What you have to do: Single out the lines of the material that contain "from" and copy them.

Source excerpt:
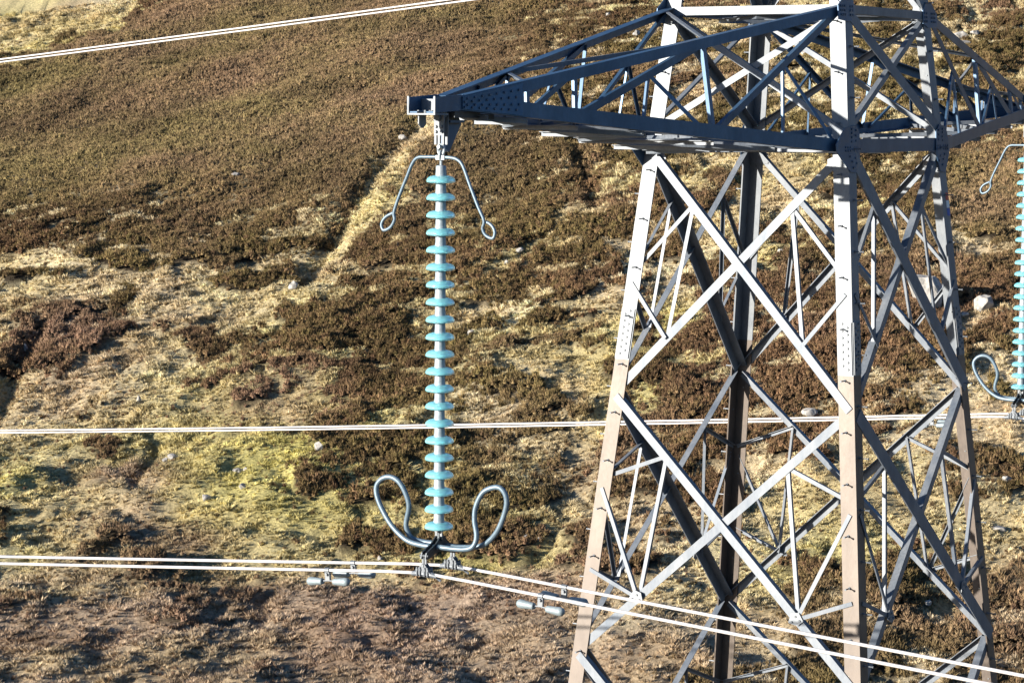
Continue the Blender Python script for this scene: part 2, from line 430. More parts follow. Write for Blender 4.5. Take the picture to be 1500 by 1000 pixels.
    for dy in (-.13, -.08, 0, .08, .13): bolt(mb, q(7.84, dy, .342), (0, 0, 1), .015, .03); bolt(mb, q(7.76, dy, .342), (0, 0, 1), .015, .03)
    for dy in (-.155, .155): box(mb, q(7.905, dy, .42), (.006, .010, .085))
    box(mb, q(7.70, 0, .42), (.006, .145, .06))
    for dy in (.06,): plate(mb, [q(7.86, dy, .33), q(7.86, dy, .24), q(7.82, dy, .20), q(7.78, dy, .20), q(7.74, dy, .24), q(7.74, dy, .33)][::-1], (0, 1, 0), .012)
    tb(mb, 'end_plate', M['pale'], arm)
    mb = MB()
    box(mb, q(7.30, 0, .33), (.22, .12, .03)); box(mb, q(6.95, .0, .31), (.10, .13, .025)); box(mb, q(7.40, .03, .27), (.10, .05, .035))
    tb(mb, 'tip_crossbeam', M['dark'], arm)
    return arm
make_arm(-1); make_arm(1)
make_arm(-1, 7.33); make_arm(1, 7.33)

# ------------------------------------------------------------------ insulator string (origin on the arm tip axis at chord level)
TIPX = 7.5719
def make_string():
    root = empty('insulator_string', (0, 0, 0))
    mb = MB()
    for sx in (-1, 1):
        plate(mb, [V((sx * .03, -.058, .29)), V((sx * .03, .058, .29)), V((sx * .03, .058, .13)), V((sx * .03, -.058, .13))], (sx, 0, 0), .01, 0,
              [V((sx * .03, y, z)) for y in (-.034, .034) for z in (.165, .215)], .015, .018)
        for sy in (-1, 1):
            box(mb, (sx * .03, sy * .044, .085), (.008, .013, .045))
            box(mb, (sx * .035, sy * .045, .31), (.010, .015, .04))
    tube(mb, [(-.075, 0, .30), (.075, 0, .30)], .03, 10)
    tube(mb, [(0, -.05, .34), (0, .05, .34)], .035, 10)
    mb.build('hanger_bracket', M['pale'], root)
    mb = MB(); plate(mb, [V((.07, .0, .28)), V((.30, .0, .30)), V((.34, .0, .24)), V((.14, .0, -.03)), V((.07, .0, .0))], (0, 1, 0), .05); box(mb, (.2, -.02, .265), (.12, .03, .012))
    mb.build('hanger_strut', M['shade_blue'], root)
    mb = MB()
    tube(mb, spline([(.0, .035 * math.cos(a), -.01 + .05 * math.sin(a)) for a in np.linspace(0, 2 * math.pi, 11)[:-1]], 2, True), .014, 8, 0, True)
    tube(mb, spline([(.03 * math.cos(a), 0, -.065 + .045 * math.sin(a)) for a in np.linspace(0, 2 * math.pi, 11)[:-1]], 2, True), .012, 8, 0, True)
    tube(mb, [(-.05, 0, .02), (.05, 0, .02)], .02, 8); box(mb, (0, 0, -.085), (.022, .05, .022)); tube(mb, [(0, 0, -.10), (0, 0, -.20)], .014, 8)
    mb.build('shackle', M['cap'], root)
    z0 = -.28; proto = None
    for i in range(21):
        z = z0 - .17 * i
        if proto is None:
            mb = MB(); lathe(mb, [(.050, .018), (.078, .020), (.112, .010), (.134, -.008), (.142, -.026), (.141, -.040), (.133, -.046), (.127, -.030), (.118, -.018), (.112, -.052), (.102, -.052), (.094, -.014), (.082, -.050), (.072, -.050), (.062, -.008), (.045, -.008)], 36)
            proto = mb.build('glass_disc', M['glass'], root, smooth=True, loc=(0, 0, z))
            mb = MB(); lathe(mb, [(.020, .120), (.044, .119), (.050, .110), (.052, .060), (.055, .022), (.056, .012), (.040, .010)], 20)
            lathe(mb, [(.040, -.006), (.048, -.02), (.047, -.044), (.030, -.052), (.016, -.060)], 20)
            cap = mb.build('metal_cap', M['cap'], proto, smooth=True)
        else:
            d = proto.copy(); COL.objects.link(d); d.parent = root; d.location = (0, 0, z)
            c = cap.copy(); COL.objects.link(c); c.parent = d
    # upper horns
    Lp = [(0.0, 0.026, -0.08), (0.003, 0.175, -0.082), (0.007, 0.284, -0.091), (0.01, 0.352, -0.152), (0.013, 0.428, -0.301), (0.017, 0.529, -0.505), (0.02, 0.581, -0.641), (0.023, 0.575, -0.708), (0.027, 0.627, -0.784), (0.03, 0.713, -0.815), (0.033, 0.741, -0.755), (0.037, 0.694, -0.686), (0.04, 0.600, -0.640)]
    Rp = [(0.0, 0.026, -0.08), (0.003, -0.109, -0.084), (0.007, -0.188, -0.102), (0.01, -0.25, -0.16), (0.013, -0.329, -0.336), (0.017, -0.425, -0.544), (0.02, -0.495, -0.68), (0.023, -0.478, -0.76), (0.027, -0.516, -0.824), (0.03, -0.593, -0.848), (0.033, -0.614, -0.788), (0.037, -0.572, -0.724), (0.04, -0.506, -0.693)]
    for pp in (Lp, Rp):
        mb = MB(); tube(mb, spline(pp, 6), .0165, 10); o = mb.build('arcing_horn', M['horn'], root, smooth=True)
    La = [(-0.07, -0.068, -3.895), (-0.061, 0.162, -3.901), (-0.051, 0.361, -3.869), (-0.042, 0.553, -3.739), (-0.033, 0.705, -3.542), (-0.023, 0.755, -3.396), (-0.014, 0.703, -3.303), (-0.005, 0.6, -3.267), (0.005, 0.497, -3.307), (0.014, 0.419, -3.417), (0.023, 0.383, -3.552), (0.033, 0.423, -3.715), (0.042, 0.412, -3.805), (0.051, 0.36, -3.87), (0.061, 0.232, -3.892), (0.07, 0.031, -3.892)]
    Ra = [(-0.07, -0.068, -3.895), (-0.061, -0.266, -3.895), (-0.053, -0.406, -3.874), (-0.044, -0.464, -3.816), (-0.035, -0.473, -3.728), (-0.026, -0.442, -3.598), (-0.018, -0.45, -3.464), (-0.009, -0.516, -3.331), (0.0, -0.605, -3.27), (0.009, -0.711, -3.255), (0.017, -0.777, -3.33), (0.026, -0.773, -3.458), (0.035, -0.681, -3.669), (0.044, -0.557, -3.805), (0.052, -0.43, -3.867), (0.061, -0.197, -3.9), (0.07, 0.031, -3.906)]
    for pp in (La, Ra):
        mb = MB(); tube(mb, spline(pp, 6), .026, 12); mb.build('racket_horn', M['horn'], root, smooth=True)
    # yoke
    mb = MB()
    pts = [(-.02, -3.80), (.05, -3.80), (.10, -3.86), (.25, -3.93), (.27, -3.99), (.22, -4.0), (.08, -3.95), (-.08, -3.95), (-.22, -4.0), (-.27, -3.99), (-.25, -3.93), (-.09, -3.86)]
    plate(mb, [V((x, -.02, z)) for x, z in pts], (0, -1, 0), .014); plate(mb, [V((x, .034, z)) for x, z in pts], (0, -1, 0), .014)
    for x, z in ((-.24, -3.965), (.24, -3.965), (0, -3.83)): tube(mb, [(x, -.05, z), (x, .05, z)], .018, 8)
    mb.build('yoke_plate', M['dark'], root)
    mb = MB(); box(mb, (0, -.03, -3.77), (.008, .012, .055)); box(mb, (0, .03, -3.77), (.008, .012, .055)); tube(mb, [(0, 0, -3.70), (0, 0, -3.86)], .015, 8); tube(mb, [(-.05, 0, -3.75), (.05, 0, -3.75)], .016, 8)
    mb.build('clevis', M['pale'], root)
    pr = None
    for x in (-.24, .24):
        if pr is None:
            mb = MB()
            box(mb, (0, -.016, -4.01), (.008, .010, .06)); box(mb, (0, .016, -4.01), (.008, .010, .06))
            tube(mb, [(-.04, 0, -4.055), (.04, 0, -4.055)], .016, 8)
            for sx in (-1, 1):
                plate(mb, [V((sx * .022, -.02, -4.04)), V((sx * .022, .02, -4.04)), V((sx * .022, .09, -4.13)), V((sx * .022, -.09, -4.13))], (sx, 0, 0), .010)
            tube(mb, [(0, -.15, -4.153), (0, -.09, -4.142), (0, .0, -4.138), (0, .09, -4.142), (0, .15, -4.153)], [.02, .03, .034, .03, .02], 10)
            for dy in (-.06, -.025, .03, .065):
                tube(mb, [(-.038, dy, -4.16), (-.038, dy, -4.07)], .009, 6); tube(mb, [(.038, dy, -4.16), (.038, dy, -4.07)], .009, 6); box(mb, (0, dy, -4.098), (.045, .011, .009))
            tube(mb, [(.02, -.10, -4.15), (.035, -.17, -4.20)], .012, 6)
            pr = mb.build('suspension_clamp', M['pale'], root, loc=(x, 0, 0))
        else:
            c = pr.copy(); COL.objects.link(c); c.parent = root; c.location = (x, 0, 0)
    return root
s1 = make_string(); s1.location = (-TIPX, 0, 0)
G = 'turquoise glass insulator strings'
tag(s1, 'long string of turquoise glass discs hanging from the tip of the left crossarm', 'insulator', G)
s2 = copy_tree(s1); s2.location = (TIPX, 0, 0)
tag(s2, 'glass disc string cut by the right photo edge, hanging from the far crossarm', 'insulator', G)
for ch in s2.children:
    pass
s3 = copy_tree(s1); s3.location = (TIPX, 0, 7.35)
tag(s3, 'upper insulator string above the frame carrying the highest pair of cables', 'insulator', G)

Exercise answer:
Continue the Blender Python script for this scene: part 2, from line 430. More parts follow. Write for Blender 4.5. Take the picture to be 1500 by 1000 pixels.
tag(s1, 'long string of turquoise glass discs hanging from the tip of the left crossarm', 'insulator', G)
tag(s2, 'glass disc string cut by the right photo edge, hanging from the far crossarm', 'insulator', G)